In a moment of self-amusement I stopped to ponder what they did if there was a blown drum head. it wasn't like a guitar where you could just restring it, tune, and keep playing. There would be a breaking-in period. I gigged at the thought of someone back stage furiously hammering away at a new drum head skin to try and get it to loosen up a bit.
There is a trick I picked up from spending time in seedy bars with certain best friends listening to the local music of my region; if you have a shoe with any sort of air chamber in the sole, be it Doc Martens, sports sneakers, or highly cushioned slip-ons, by raising the ball of your foot it creates a resonating chamber. I took a moment to do that in the middle of one of their louder songs so that it was not only hitting me in the ears, chest and abdomen, but right on my foot. It was a slightly different sensation than the beat traveling through the floor. So one foot intercepted the sound shockwaves as they crashed through the air, and the other as they rippled through the earth.
I checked often with Bob to make sure that he was enjoying himself, as I had hoped the combination of vibration and tone might appeal to his particular sensibilities. He assures me that he really did enjoy it. So much so, we went and grabbed a CD off Amazon afterward from the performance.

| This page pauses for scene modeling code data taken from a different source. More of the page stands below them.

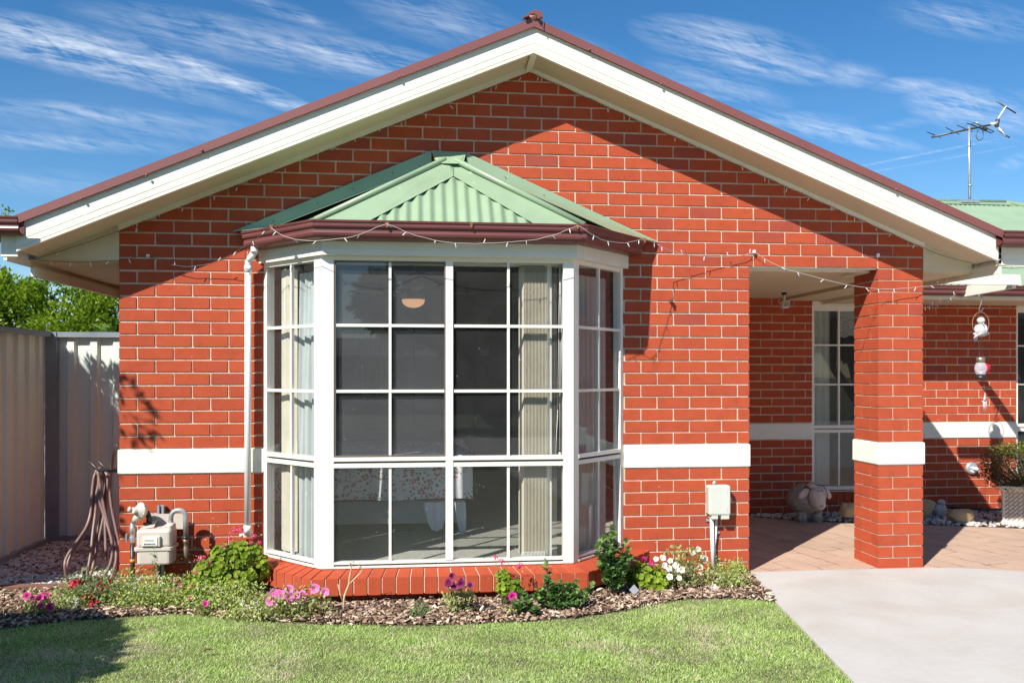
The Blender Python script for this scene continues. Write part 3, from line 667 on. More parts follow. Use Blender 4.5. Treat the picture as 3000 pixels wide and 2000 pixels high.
# concrete driveway
def concrete():
    m,nt,b,out=newmat('concrete_slab'); geo=nt.new('ShaderNodeTexCoord').outputs['Object']
    a=nt.ramp(nt.noise(geo,1.3,6,.6,.4),[(.25,(.45,.425,.385)),(.5,(.50,.475,.435)),(.75,(.55,.53,.49))])
    o=nt.mix(1.0,a,nt.ramp(nt.noise(geo,22,4,.6),[(.3,(.96,.955,.95)),(.7,(1.03,1.03,1.03))]),'MULTIPLY')
    o=nt.mix(1.0,o,nt.ramp(nt.noise(geo,220,2,.6),[(.3,(.93,.93,.93)),(.7,(1.05,1.05,1.05))]),'MULTIPLY')
    st=nt.ramp(nt.noise(geo,.9,3,.5,1.2),[(.56,(0,0,0)),(.66,(.35,.35,.35))]); o=nt.mix(st,o,lin((.42,.36,.29)))
    nt.link(o,b.inputs['Base Color']); b.inputs['Roughness'].default_value=.85
    bp=nt.new('ShaderNodeBump'); bp.inputs['Strength'].default_value=.35; bp.inputs['Distance'].default_value=.004; nt.link(nt.noise(geo,160,4,.7),bp.inputs['Height']); nt.link(bp.outputs[0],b.inputs['Normal']); return m
poly('driveway',[(2.39,-.03),(2.9,-.018),(3.4,-.02),(3.75,-.03),(4.0,-.06),(4.55,-.27),(5.2,-.7),(6,-1.4),(14,-3),(14,-14),(.6,-14),(1.86,-3.2),(2.02,-2.23),(2.14,-1.5),(2.235,-.87)],.0,concrete(),.08,kind='structure')
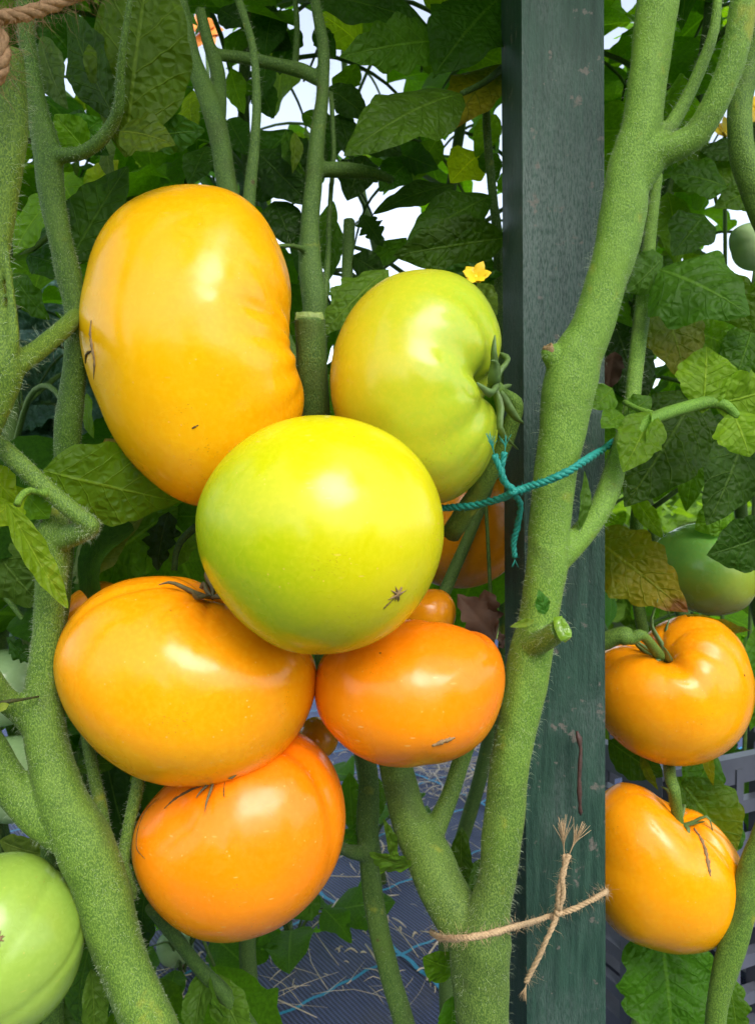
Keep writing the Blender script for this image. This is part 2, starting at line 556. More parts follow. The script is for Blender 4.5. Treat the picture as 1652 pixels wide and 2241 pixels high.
# ---------------------------------------------------------------- green wooden post
def mat_post():
    t = NT('green_stained_timber')
    v = t.coord()
    grain = t.noise(t.coord(scale=(1, 1, .22)), 1100, 3, .6)
    grain2 = t.noise(t.coord(scale=(1, 1, .08)), 260, 3, .6)
    patch = t.noise(t.coord(scale=(1, 1, .45)), 26, 4, .6)
    sep = t.n('SeparateXYZ'); t.l(v, sep.inputs[0])
    # stain worn to bare grey over the middle height of the post
    zz = t.math('MULTIPLY', t.ramp(sep.outputs[2], .60, .74), t.ramp(sep.outputs[2], .78, .90, 1, 0))
    wear = t.math('MULTIPLY', t.math('ADD', t.math('MULTIPLY', zz, .6), t.ramp(patch, .45, .72, 0, .45)), t.ramp(grain, .3, .62))
    c = t.mix(t.ramp(grain2, .3, .7), (.010, .036, .023), (.026, .07, .045))
    c = t.mix(t.math('MINIMUM', wear, .95), c, (.125, .155, .14))
    split = t.ramp(t.noise(t.coord(scale=(1, 1, .03)), 130, 2), .685, .72)
    c = t.mix(t.math('MULTIPLY', split, .8), c, (.006, .008, .007))
    pk = t.math('MULTIPLY', t.ramp(t.noise(v, 120, 4), .63, .70), .75)
    c = t.mix(pk, c, (.15, .125, .105))
    t.base(c)
    t.set(Roughness=.55, Specular_IOR_Level=.4)
    t.l(t.bump(t.math('ADD', grain, t.math('MULTIPLY', grain2, .6)), .7, .0012), t.b.inputs['Normal'])
    return t.m
M_POST = mat_post()
pf0, pf1 = P(1146, 1120, .462), P(1322, 1120, .462)
pb0 = P(1096, 1120, .535)
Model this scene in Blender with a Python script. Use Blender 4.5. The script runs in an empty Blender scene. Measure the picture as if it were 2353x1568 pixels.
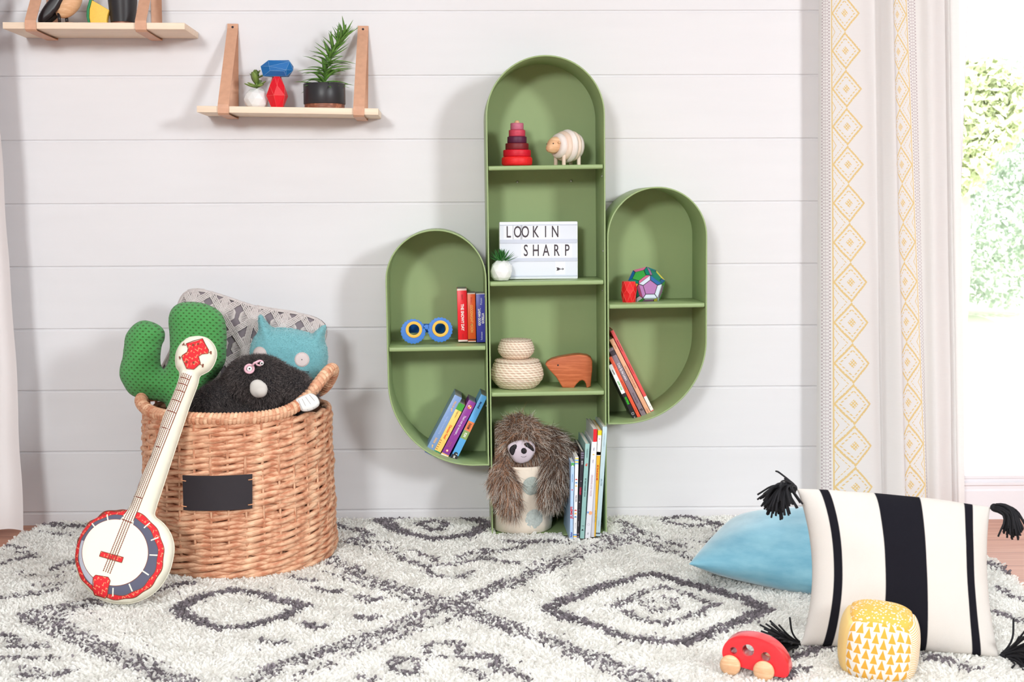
LP_L, LP_R, LP_C, LP_O, EXPO = 168, 178, 12, 12, 0.0
import bpy, bmesh, math, random
import numpy as np
from mathutils import Vector, Matrix, noise
from mathutils.geometry import delaunay_2d_cdt
PI = math.pi
random.seed(7)
rng = np.random.default_rng(7)
SC = bpy.context.scene
COL = SC.collection

# ------------------------------------------------------------------ camera
FPX, PCX, PCY = 2950.0, 1078.0, 784.0
CAM = Vector((0, -3.84, 0.965))
_psi, _th, _rho = math.radians(.94), math.atan(314 / 2950), math.radians(.22)
_f = Vector((math.sin(_psi) * math.cos(_th), math.cos(_psi) * math.cos(_th), -math.sin(_th)))
_r0 = Vector((math.cos(_psi), -math.sin(_psi), 0)); _u0 = _r0.cross(_f)
_r = math.cos(_rho) * _r0 - math.sin(_rho) * _u0
_u = math.sin(_rho) * _r0 + math.cos(_rho) * _u0
cam = bpy.data.cameras.new('camera'); co = bpy.data.objects.new('camera', cam); COL.objects.link(co)
cam.sensor_width = 36; cam.lens = FPX / 2353 * 36
cam.shift_x = (1176.5 - PCX) / 2353; cam.shift_y = 0
co.matrix_world = Matrix(((_r.x, _u.x, -_f.x, CAM.x), (_r.y, _u.y, -_f.y, CAM.y), (_r.z, _u.z, -_f.z, CAM.z), (0, 0, 0, 1)))
cam.dof.use_dof = True; cam.dof.focus_distance = 3.5; cam.dof.aperture_fstop = 8
cam.clip_start = .05; cam.clip_end = 200
SC.camera = co

def ray(x, y): return _f + _r * ((x - PCX) / FPX) - _u * ((y - PCY) / FPX)
def at(x, y, Y):                      # point of the photo lying on the upright plane at depth Y
    d = ray(x, y); return CAM + d * ((Y - CAM.y) / d.y)
def ground(x, y, z=0.0):
    d = ray(x, y); return CAM + d * ((z - CAM.z) / d.z)
def crop(x0, y0, s): return lambda pts: [(x0 + p[0] / s, y0 + p[1] / s) for p in pts]

class Plane:                          # an upright or leaning plane that an outline is measured on
    def __init__(s, origin, yaw=0.0, lean=0.0, spin=0.0):
        s.M = Matrix.Translation(origin) @ Matrix.Rotation(yaw, 4, 'Z') @ Matrix.Rotation(-lean, 4, 'X') @ Matrix.Rotation(spin, 4, 'Y')
        s.o = s.M.translation; R = s.M.to_3x3(); s.x, s.y, s.z = R.col[0], R.col[1], R.col[2]
    def px(s, x, y):
        d = ray(x, y); t = (s.o - CAM).dot(s.y) / d.dot(s.y); p = CAM + d * t - s.o
        return (p.dot(s.x), p.dot(s.z))
    def pts(s, L): return [s.px(*p) for p in L]

# ------------------------------------------------------------------ scene tree
def tag(o, label=None, cat=None, group=None, kind=None):
    if label: o['label'] = label
    if cat: o['category'] = cat
    if group: o['group'] = group
    if kind: o['kind'] = kind
    return o
def thing(name, label, cat, loc=(0, 0, 0), M=None, group=None):
    o = bpy.data.objects.new(name, None); COL.objects.link(o)
    o.empty_display_size = .02
    o.matrix_world = M if M is not None else Matrix.Translation(loc)
    return tag(o, label, cat, group)
def flat(g): return [tuple(v) for v in g]
def mk(name, geo, mat, parent=None, smooth=True, world=False, uv=None, mats=None, fm=None, angle=None):
    V, F = geo
    if world and parent is not None:
        inv = parent.matrix_world.inverted()
        p = parent
        V = [inv @ Vector(v) for v in V]
    me = bpy.data.meshes.new(name)
    me.from_pydata(flat(V), [], [tuple(f) for f in F])
    if mats:
        for m in mats: me.materials.append(m)
        if fm is not None: me.polygons.foreach_set('material_index', list(fm))
    elif mat: me.materials.append(mat)
    if uv is not None:
        l = me.uv_layers.new(name='UVMap')
        idx = np.zeros(len(me.loops), dtype=np.int32); me.loops.foreach_get('vertex_index', idx)
        l.data.foreach_set('uv', np.asarray(uv, dtype=np.float32)[idx].ravel())
    me.polygons.foreach_set('use_smooth', [smooth] * len(me.polygons))
    me.update()
    if angle: 
        try: me.set_sharp_from_angle(angle=math.radians(angle))
        except Exception: pass
    o = bpy.data.objects.new(name, me); COL.objects.link(o)
    if parent is not None: o.parent = parent
    return o
def copy_tree(o, parent=None):
    c = o.copy(); COL.objects.link(c); c.parent = parent
    for ch in [k for k in bpy.data.objects if k.parent == o]: copy_tree(ch, c)
    return c

# ------------------------------------------------------------------ geometry
def join(*gs):
    V, F = [], []
    for v, f in gs:
        n = len(V); V += [tuple(p) for p in v]; F += [tuple(i + n for i in q) for q in f]
    return V, F
def xf(g, M): return [tuple(M @ Vector(v)) for v in g[0]], g[1]
def mv(g, x, y, z): return xf(g, Matrix.Translation((x, y, z)))
def bm_out(bm):
    bm.verts.ensure_lookup_table(); bm.verts.index_update()
    r = [tuple(v.co) for v in bm.verts], [tuple(v.index for v in f.verts) for f in bm.faces]; bm.free(); return r
def box(x0, x1, y0, y1, z0, z1, b=0, seg=2):
    bm = bmesh.new(); bmesh.ops.create_cube(bm, size=1)
    for v in bm.verts: v.co = Vector(((x0 + x1) / 2 + v.co.x * (x1 - x0), (y0 + y1) / 2 + v.co.y * (y1 - y0), (z0 + z1) / 2 + v.co.z * (z1 - z0)))
    if b: bmesh.ops.bevel(bm, geom=bm.edges[:], offset=b, segments=seg, affect='EDGES', profile=.5)
    return bm_out(bm)
def lathe(prof, n=40, closed=False):
    V, F, UV = [], [], []
    m = len(prof)
    for i in range(n):
        a = 2 * PI * i / n
        for r, z in prof: V.append((r * math.cos(a), r * math.sin(a), z))
    for i in range(n):
        j = (i + 1) % n
        for k in range(m - 1 if not closed else m):
            l = (k + 1) % m
            F.append((i * m + k, j * m + k, j * m + l, i * m + l))
    return V, F
def lathe_uv(prof, n=48):
    L = [0]
    for a, b in zip(prof, prof[1:]): L.append(L[-1] + math.dist(a, b))
    m = len(prof); V, F, UV = [], [], []
    for i in range(n + 1):
        a = 2 * PI * i / n
        for k, (r, z) in enumerate(prof): V.append((r * math.cos(a), r * math.sin(a), z)); UV.append((i / n, L[k]))
    for i in range(n):
        for k in range(m - 1): F.append((i * m + k, (i + 1) * m + k, (i + 1) * m + k + 1, i * m + k + 1))
    return (V, F), UV
def ball(c, r, seg=20, rings=12, R=None):
    if not hasattr(r, '__len__'): r = (r, r, r)
    V = []; F = []
    for j in range(rings + 1):
        t = PI * j / rings
        for i in range(seg):
            a = 2 * PI * i / seg
            p = Vector((r[0] * math.sin(t) * math.cos(a), r[1] * math.sin(t) * math.sin(a), r[2] * math.cos(t)))
            if R is not None: p = R @ p
            V.append((c[0] + p.x, c[1] + p.y, c[2] + p.z))
    for j in range(rings):
        for i in range(seg):
            k = (i + 1) % seg
            F.append((j * seg + i, (j + 1) * seg + i, (j + 1) * seg + k, j * seg + k))
    return V, F
def catmull(pts, n=6, closed=True):
    P = [Vector(p) for p in pts]; N = len(P); out = []
    rngI = range(N) if closed else range(N - 1)
    for i in rngI:
        if closed: a, b, c, d = P[i - 1], P[i], P[(i + 1) % N], P[(i + 2) % N]
        else: a, b, c, d = P[max(i - 1, 0)], P[i], P[i + 1], P[min(i + 2, N - 1)]
        for k in range(n):
            t = k / n
            out.append(.5 * ((2 * b) + (c - a) * t + (2 * a - 5 * b + 4 * c - d) * t * t + (3 * b - a - 3 * c + d) * t ** 3))
    if not closed: out.append(P[-1])
    return out
def tube(path, rad, sides=8, closed=False, flat_z=1.0, cap=True, uvs=False):
    P = [Vector(p) for p in path]; N = len(P)
    if not callable(rad):
        r0 = rad; rad = lambda t: r0
    V, F, UV = [], [], []
    up = Vector((0, 0, 1)); prev = None; L = 0
    for i in range(N):
        if closed: t = (P[(i + 1) % N] - P[i - 1])
        else: t = P[min(i + 1, N - 1)] - P[max(i - 1, 0)]
        if t.length < 1e-9: t = Vector((0, 0, 1))
        t.normalize()
        if prev is None:
            u = up if abs(t.z) < .9 else Vector((1, 0, 0)); a = (u - t * u.dot(t)).normalized()
        else:
            a = prev - t * prev.dot(t)
            a = a.normalized() if a.length > 1e-6 else prev
        prev = a; b = t.cross(a); r = rad(i / max(N - 1, 1))
        if i: L += (P[i] - P[i - 1]).length
        for k in range(sides):
            q = 2 * PI * k / sides
            V.append(tuple(P[i] + a * (math.cos(q) * r * flat_z) + b * (math.sin(q) * r))); UV.append((L, k / sides))
    M = N if closed else N - 1
    for i in range(M):
        j = (i + 1) % N
        for k in range(sides):
            l = (k + 1) % sides
            F.append((i * sides + k, i * sides + l, j * sides + l, j * sides + k))
    if cap and not closed:
        F.append(tuple(range(sides))[::-1]); F.append(tuple((N - 1) * sides + k for k in range(sides)))
    return ((V, F), UV) if uvs else (V, F)
def _dist(P, segs):
    A = segs[:, :2]; B = segs[:, 2:]; D = B - A; LL = (D * D).sum(1) + 1e-12
    out = np.full(len(P), 9e9)
    for a, d, l in zip(A, D, LL):
        t = np.clip(((P - a) @ d) / l, 0, 1)
        q = P - (a + t[:, None] * d); out = np.minimum(out, (q * q).sum(1))
    return np.sqrt(out)
def _inside(P, loops):
    c = np.zeros(len(P), bool)
    for L in loops:
        n = len(L)
        for i in range(n):
            x1, y1 = L[i]; x2, y2 = L[(i + 1) % n]
            if y1 == y2: continue
            m = ((y1 > P[:, 1]) != (y2 > P[:, 1])) & (P[:, 0] < (x2 - x1) * (P[:, 1] - y1) / (y2 - y1) + x1)
            c ^= m
    return c
def triang(loops, sp):
    loops = [[(float(p[0]), float(p[1])) for p in L] for L in loops]
    segs = np.array([(*L[i], *L[(i + 1) % len(L)]) for L in loops for i in range(len(L))])
    pts = [p for L in loops for p in L]; nb = len(pts)
    edges = []; o = 0
    for L in loops:
        n = len(L); edges += [(o + i, o + (i + 1) % n) for i in range(n)]; o += n
    if sp:
        A = np.array(pts); mn, mx = A.min(0), A.max(0)
        gx, gy = np.meshgrid(np.arange(mn[0], mx[0], sp), np.arange(mn[1], mx[1], sp * .87))
        gx = gx + (np.arange(gx.shape[0]) % 2)[:, None] * sp / 2
        G = np.stack([gx.ravel(), gy.ravel()], 1); G = G[_inside(G, loops)]
        G = G[_dist(G, segs) > sp * .55]
        pts = pts + [tuple(g) for g in G]
    vs, es, fs, *_ = delaunay_2d_cdt([Vector(p) for p in pts], edges, [], 0, 1e-7)
    P = np.array([(v.x, v.y) for v in vs])
    T = np.array([tuple(f) for f in fs if len(f) == 3])
    T = T[_inside(P[T].mean(1), loops)]
    D = _dist(P, segs); D[D < 1e-6] = 0
    return P, T, D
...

There were so many other elements to the evening; watching the people in kimono and haori hand out pamphlets to the Philadelphia Cherry Blossom Festival, something I have wanted to see for at least 2 years now and finally got the heads-up for. The Kimmel Center itself with its odd, relaxed architecture somehow brought out of curving steel and glass. The lights and murals on the Avenue of the Arts. The cute little bistros we passed on the way back to the parking garage.
I'd already liked Philly. It seemed like a nice, homogeneous city with its own beat. But somewhere in the middle of that evening I fell in love with it and wanted to know more and see more. I really wish we were closer so it wasn't 45 minutes to get in and see everything. I could spend days exploring everywhere, seeing the neat little non-national-chain shops, and the local touches. Philly seems proud to be Philly and I want to learn why.
If you haven't yet seen them, I would suggest a live show over the DVD. While you can tell the quality of their playing, it won't have the same drive to it as the live beat does. Unless you can't stand percussion, you'll enjoy this type of music.